A couple of months ago, a student walked into my office to ask me a question. I instantly recognized the medallion on a necklace she was wearing and blurted out, “Where did you get that?” “My mother,” she said. Of course, I thought, not because I knew the history of the symbol, but because my mother had given me one too, albeit some 40 years ago.
War is not healthy for children and other living things.
Although I lost my necklace long ago, the phrase never left my memory. It was stamped on my brain just as it was stamped on key chains and posters and bumper stickers. A phrase that allowed thousands of women their own little protest, without marching or burning flags, uttered under breath as they swept the floor and did the dishes. Some, like my mother, put them around the necks of their kids and sent them off to school, little messengers of peace. You can read all about its history here.
I don’t know when in the muddled chronology of my 1960s youth my mother gave me the necklace. It was after 1967, certainly, since that’s when it was turned into notecards that mothers sent to the White House. But the period 1967-1970 is particularly blurry in my mind, filled with choppy, frenetic, and unfocused images like the footage from Robert F. Kennedy’s assassination. In my mind, little good happened during that time.
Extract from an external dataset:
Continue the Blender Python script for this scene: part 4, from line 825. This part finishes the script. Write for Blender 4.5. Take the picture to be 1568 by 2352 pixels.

Tom Brokaw is hosting a two-hour documentary special called 1968 on the History channel. I’ve seen so many documentaries on the 60s I’ve become anesthetized to most of it. But I’ve never been able to erase the after-images, those quietly reeling shadows of war, violence, and the tumult in our own home. At some point, either New Year’s Eve of 1967 or 1968, my mother tried to commit suicide. It was either the start or the end to a very bad year. How traumatized were those children in Vietnam, or the children of Martin Luther King or RFK? Even with the knowledge that I was safe and sound, I still can’t shake myself free of it. Maybe, in truth, I don’t want to forget everything.
When I stepped down from my job recently and the staff had a farewell party for me, among the gifts was this necklace. A little phrase stamped on a gold metal plate that said what mothers all over the country wanted desperately to say out loud.